## start Source records

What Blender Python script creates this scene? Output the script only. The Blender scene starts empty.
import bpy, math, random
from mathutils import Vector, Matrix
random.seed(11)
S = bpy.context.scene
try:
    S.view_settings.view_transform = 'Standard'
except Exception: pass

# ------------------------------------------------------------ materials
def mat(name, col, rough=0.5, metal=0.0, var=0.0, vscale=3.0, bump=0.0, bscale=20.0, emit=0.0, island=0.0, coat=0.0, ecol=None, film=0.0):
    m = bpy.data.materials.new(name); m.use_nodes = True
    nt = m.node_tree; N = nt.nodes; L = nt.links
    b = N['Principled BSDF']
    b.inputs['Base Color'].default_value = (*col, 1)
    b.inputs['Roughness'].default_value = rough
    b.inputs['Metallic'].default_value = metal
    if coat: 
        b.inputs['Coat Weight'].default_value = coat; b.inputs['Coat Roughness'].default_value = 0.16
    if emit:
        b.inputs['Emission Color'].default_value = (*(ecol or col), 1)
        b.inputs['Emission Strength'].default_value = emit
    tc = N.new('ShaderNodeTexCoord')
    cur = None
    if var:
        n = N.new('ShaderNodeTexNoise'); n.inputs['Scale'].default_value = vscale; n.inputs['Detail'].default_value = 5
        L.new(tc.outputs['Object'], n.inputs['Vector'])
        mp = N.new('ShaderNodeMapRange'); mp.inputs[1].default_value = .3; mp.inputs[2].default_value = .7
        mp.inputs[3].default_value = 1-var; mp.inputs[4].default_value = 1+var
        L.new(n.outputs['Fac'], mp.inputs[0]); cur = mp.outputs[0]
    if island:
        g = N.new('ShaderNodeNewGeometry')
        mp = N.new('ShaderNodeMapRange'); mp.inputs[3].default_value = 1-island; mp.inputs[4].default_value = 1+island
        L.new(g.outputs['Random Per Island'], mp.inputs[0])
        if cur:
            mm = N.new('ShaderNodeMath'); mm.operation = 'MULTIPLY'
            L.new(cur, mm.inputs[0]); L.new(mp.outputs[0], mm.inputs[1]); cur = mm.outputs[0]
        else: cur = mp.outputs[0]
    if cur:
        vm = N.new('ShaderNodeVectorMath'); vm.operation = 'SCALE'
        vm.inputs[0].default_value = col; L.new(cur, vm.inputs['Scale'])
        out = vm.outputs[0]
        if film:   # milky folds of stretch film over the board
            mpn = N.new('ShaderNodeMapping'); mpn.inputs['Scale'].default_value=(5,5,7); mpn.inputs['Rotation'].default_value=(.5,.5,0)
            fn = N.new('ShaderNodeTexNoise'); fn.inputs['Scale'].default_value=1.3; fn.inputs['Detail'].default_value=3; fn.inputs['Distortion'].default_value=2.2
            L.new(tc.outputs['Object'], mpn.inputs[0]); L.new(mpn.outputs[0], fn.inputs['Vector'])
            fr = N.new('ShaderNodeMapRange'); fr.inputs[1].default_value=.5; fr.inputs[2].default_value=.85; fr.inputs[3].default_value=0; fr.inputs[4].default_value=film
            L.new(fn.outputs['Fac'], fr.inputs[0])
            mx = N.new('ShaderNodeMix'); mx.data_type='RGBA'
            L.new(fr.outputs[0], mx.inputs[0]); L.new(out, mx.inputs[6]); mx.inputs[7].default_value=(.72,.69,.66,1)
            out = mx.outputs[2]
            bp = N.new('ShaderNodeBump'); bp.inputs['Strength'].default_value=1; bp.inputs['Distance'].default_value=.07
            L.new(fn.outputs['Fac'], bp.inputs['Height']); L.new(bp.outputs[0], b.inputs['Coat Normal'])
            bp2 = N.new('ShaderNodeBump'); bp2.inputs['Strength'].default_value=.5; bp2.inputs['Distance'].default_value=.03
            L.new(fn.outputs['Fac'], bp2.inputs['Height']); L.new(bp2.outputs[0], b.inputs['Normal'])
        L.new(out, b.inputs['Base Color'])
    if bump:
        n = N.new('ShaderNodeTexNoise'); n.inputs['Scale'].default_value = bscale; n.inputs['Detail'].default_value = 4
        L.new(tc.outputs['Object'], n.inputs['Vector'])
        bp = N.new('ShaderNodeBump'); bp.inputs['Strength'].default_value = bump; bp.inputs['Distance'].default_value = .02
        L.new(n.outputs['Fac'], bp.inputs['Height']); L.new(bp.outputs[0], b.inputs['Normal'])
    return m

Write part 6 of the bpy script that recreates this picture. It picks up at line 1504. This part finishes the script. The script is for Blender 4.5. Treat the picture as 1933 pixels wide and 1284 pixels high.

## end Source records

● **What you are asked to do**
Give the material above again, word for word.

● **Written answer**
What Blender Python script creates this scene? Output the script only. The Blender scene starts empty.
import bpy, math, random
from mathutils import Vector, Matrix
random.seed(11)
S = bpy.context.scene
try:
    S.view_settings.view_transform = 'Standard'
except Exception: pass

# ------------------------------------------------------------ materials
def mat(name, col, rough=0.5, metal=0.0, var=0.0, vscale=3.0, bump=0.0, bscale=20.0, emit=0.0, island=0.0, coat=0.0, ecol=None, film=0.0):
    m = bpy.data.materials.new(name); m.use_nodes = True
    nt = m.node_tree; N = nt.nodes; L = nt.links
    b = N['Principled BSDF']
    b.inputs['Base Color'].default_value = (*col, 1)
    b.inputs['Roughness'].default_value = rough
    b.inputs['Metallic'].default_value = metal
    if coat: 
        b.inputs['Coat Weight'].default_value = coat; b.inputs['Coat Roughness'].default_value = 0.16
    if emit:
        b.inputs['Emission Color'].default_value = (*(ecol or col), 1)
        b.inputs['Emission Strength'].default_value = emit
    tc = N.new('ShaderNodeTexCoord')
    cur = None
    if var:
        n = N.new('ShaderNodeTexNoise'); n.inputs['Scale'].default_value = vscale; n.inputs['Detail'].default_value = 5
        L.new(tc.outputs['Object'], n.inputs['Vector'])
        mp = N.new('ShaderNodeMapRange'); mp.inputs[1].default_value = .3; mp.inputs[2].default_value = .7
        mp.inputs[3].default_value = 1-var; mp.inputs[4].default_value = 1+var
        L.new(n.outputs['Fac'], mp.inputs[0]); cur = mp.outputs[0]
    if island:
        g = N.new('ShaderNodeNewGeometry')
        mp = N.new('ShaderNodeMapRange'); mp.inputs[3].default_value = 1-island; mp.inputs[4].default_value = 1+island
        L.new(g.outputs['Random Per Island'], mp.inputs[0])
        if cur:
            mm = N.new('ShaderNodeMath'); mm.operation = 'MULTIPLY'
            L.new(cur, mm.inputs[0]); L.new(mp.outputs[0], mm.inputs[1]); cur = mm.outputs[0]
        else: cur = mp.outputs[0]
    if cur:
        vm = N.new('ShaderNodeVectorMath'); vm.operation = 'SCALE'
        vm.inputs[0].default_value = col; L.new(cur, vm.inputs['Scale'])
        out = vm.outputs[0]
        if film:   # milky folds of stretch film over the board
            mpn = N.new('ShaderNodeMapping'); mpn.inputs['Scale'].default_value=(5,5,7); mpn.inputs['Rotation'].default_value=(.5,.5,0)
            fn = N.new('ShaderNodeTexNoise'); fn.inputs['Scale'].default_value=1.3; fn.inputs['Detail'].default_value=3; fn.inputs['Distortion'].default_value=2.2
            L.new(tc.outputs['Object'], mpn.inputs[0]); L.new(mpn.outputs[0], fn.inputs['Vector'])
            fr = N.new('ShaderNodeMapRange'); fr.inputs[1].default_value=.5; fr.inputs[2].default_value=.85; fr.inputs[3].default_value=0; fr.inputs[4].default_value=film
            L.new(fn.outputs['Fac'], fr.inputs[0])
            mx = N.new('ShaderNodeMix'); mx.data_type='RGBA'
            L.new(fr.outputs[0], mx.inputs[0]); L.new(out, mx.inputs[6]); mx.inputs[7].default_value=(.72,.69,.66,1)
            out = mx.outputs[2]
            bp = N.new('ShaderNodeBump'); bp.inputs['Strength'].default_value=1; bp.inputs['Distance'].default_value=.07
            L.new(fn.outputs['Fac'], bp.inputs['Height']); L.new(bp.outputs[0], b.inputs['Coat Normal'])
            bp2 = N.new('ShaderNodeBump'); bp2.inputs['Strength'].default_value=.5; bp2.inputs['Distance'].default_value=.03
            L.new(fn.outputs['Fac'], bp2.inputs['Height']); L.new(bp2.outputs[0], b.inputs['Normal'])
        L.new(out, b.inputs['Base Color'])
    if bump:
        n = N.new('ShaderNodeTexNoise'); n.inputs['Scale'].default_value = bscale; n.inputs['Detail'].default_value = 4
        L.new(tc.outputs['Object'], n.inputs['Vector'])
        bp = N.new('ShaderNodeBump'); bp.inputs['Strength'].default_value = bump; bp.inputs['Distance'].default_value = .02
        L.new(n.outputs['Fac'], bp.inputs['Height']); L.new(bp.outputs[0], b.inputs['Normal'])
    return m

Write part 6 of the bpy script that recreates this picture. It picks up at line 1504. This part finishes the script. The script is for Blender 4.5. Treat the picture as 1933 pixels wide and 1284 pixels high.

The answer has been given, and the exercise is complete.